Flawed bid to clean up politics

BRP Bhaskar
Gulf Today

The judiciary, in two landmark judgements delivered last week, severely restricted the right of criminal elements to enter electoral politics.

On Wednesday, the Supreme Court, while disposing of two public interest petitions, took away the privilege of retaining their elective posts which convicted members of Parliament and state legislatures had enjoyed all along, holding it unconstitutional.

Section 8 of the Representation of the People Act lays down that a person convicted and sentenced to imprisonment shall be disqualified from holding an elective office for six years from the date of conviction. It, however, permits a sitting MP or MLA who files an appeal against his conviction to retain the elective post until the legal process is exhausted. The court ruled that different standards could not be applied to those who hold elective posts and those who do not.

On Thursday, the court, rejecting an appeal filed by the Election Commission, upheld a Patna high court ruling that a person in lawful custody, whether convicted of a crime or not, cannot contest elections as he does not have the right to vote while in prison and has, therefore, ceased to be an elector.

“The Law temporarily takes away the power of such persons to go anywhere near the election scene,” the apex court said.

Both the judgements were delivered by a two-member bench comprising AK Patnaik and SJ Mukhopadhyaya. Both involve interpretation of provisions of the Representation of the People Act, passed in 1951, ahead of the first general elections to Parliament and state legislatures, held during 1951-52, in terms of the Constitution which came into force in 1950.

Political parties which cautiously welcomed the first judgement as a step towards checking presence of criminals in elective bodies were forced to rethink their position when the second judgement brought home the wide sweep of the cleansing process they have set in.

The judgements have put a question mark over the political future of thousands of politicians who are facing prosecution in criminal cases or awaiting decision on appeals against their conviction. The court has made it clear that the new ruling will only apply prospectively. Convicted MPs and MLAs holding on to their seats on the strength of bail granted by courts are, therefore, safe for the present.

Thanks to an earlier Supreme Court judgement, it is now mandatory for candidates seeking election to Parliament or to state legislatures to file two affidavits, one listing their assets and liabilities and the other disclosing involvement in criminal cases, if any. The Election Commission puts the documents on the web, and print and electronic media report their highlights.
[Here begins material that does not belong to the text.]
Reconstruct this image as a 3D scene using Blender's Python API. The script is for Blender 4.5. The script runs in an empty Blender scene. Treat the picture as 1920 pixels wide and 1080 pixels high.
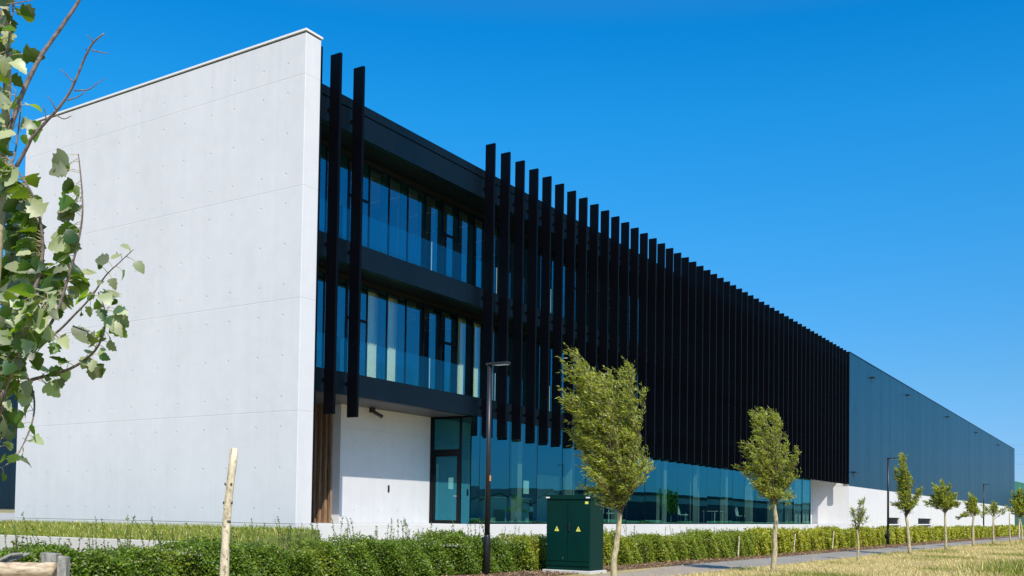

Accordingly, voters have access to information about the antecedents of the candidates but their criminal records do not appear to adversely affect their choice. In the absence of any reliable studies, it is difficult to conclude whether the voters feel intimidated or favour those with criminal backgrounds on the basis of narrow loyalties based on factors such as caste and religion.

According to the National Election Watch and the Association for Democratic Reforms, civil society bodies actively pursuing the goal of cleansing politics of criminal elements, 1,460 persons currently functioning as MPs and MLAs have admitted in their affidavits to being involved in criminal cases. This constitutes a little over 30 per cent of the total of 4,807 elected representatives whose affidavits were analysed. The criminal charges against 688 of them (14 per cent of the total) are of a serious nature.

As many as 305 MPs and MLAs of the Congress party (21 per cent of the party’s total) and 313 of the Bharatiya Janata Party (11 per cent of the total) are involved in criminal cases.

Seventy-four per cent of the MLAs of Jharkhand state, 58 per cent of those of Bihar and 47 per cent of those of Uttar Pradesh have criminal records. The small northeastern state of Manipur is the only one with no tainted legislator.

While the Supreme Court may have acted with the best of intentions, it has unwittingly provided unscrupulous politicians belonging to more than a dozen parties which wield power in the different states a means to subvert the democratic process. They can keep inconvenient rivals out of the poll arena by arresting them on trumped-up charges. This was, in fact, what the Jammu and Kashmir administration did from 1953 to 1975 to prevent estranged former Chief Minister Sheikh Mohammed Abdullah and his supporters from making a bid for power. -- Gulf Today, July 16, 2013.